En el uniforme verde reglamentario, del que sobresale el cuello de una camisa rosa y una bufanda a cuadros, el despachador opina sobre el “huachicolazo”, como lo hacen millones de mexicanos más. Aunque lo hace con conocimiento de causa, como quien sabe los tejes y manejes que han hecho que decenas de gasolineras se queden sin abastecimiento: pero no era huachicol, explica, lo que pasa es que llegaban las pipas “pero haga que cuenta que las surtían allí mismo, pero en la manguera de atrás”. Lo que han bautizado como el “huachicoleo” de cuello blanco. El frío de la madrugada cala en el rostro ajado y los ojos rojos de quien no ha dormido en lo que va de la noche que pronto se convertirá en mañana. El desvelo no hace mella. El ayuno de sueño trae ese especie de claridad que algunos llaman lucidez: “Lo que hizo el abuelito —dice en referencia al presidente López Obrador— está bien, pero mejor lo hubiera hecho estado por estado, aunque se hubiera llevado un mes”.

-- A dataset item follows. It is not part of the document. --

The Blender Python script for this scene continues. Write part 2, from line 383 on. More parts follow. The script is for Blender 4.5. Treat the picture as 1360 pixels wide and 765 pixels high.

Las cuatro o cinco filas de bombas están atestadas de vehículos. El cielo está oscuro pero el sonido del líquido pasando por la manguera no se detiene. Los despachadores sonríen con los fajos espesos de billetes en las manos callosas. “Aquí sí llegaron a comprar, pero es que así se las ofrecían de Pemex. Cuando el dueño se enteró regañó al contador, pero pues es que venía de allí mismo”. El contador de los litros que van de la manguera al depósito del automóvil avanza sin detenerse: 22, 25, 40 y la bomba sigue regurjitando con un runrun continuo que se oye a gloria y que se traduce en dos billetes nuevos que cambian de mano.

El carro enciende con un retintín y la aguja marca tanque lleno. El pecho oprimido y sombrío se libera del peso de la aflicción. De la sombra nocturnal arde gesticulando una risita malcontenida. Primera velocidad y un par de horas antes de amanecer la noche en vela se vuelve vigilia de la normalidad: “Ya aquí se está normalizando todo —dice el despachador—, nomas falta que surtan a las demas”. Toluca no duerme en un carrusel de autos que van y vienen; en pasos apurados y recipientes vacíos con afanes de colmarse del sabor dulzón de gasolina.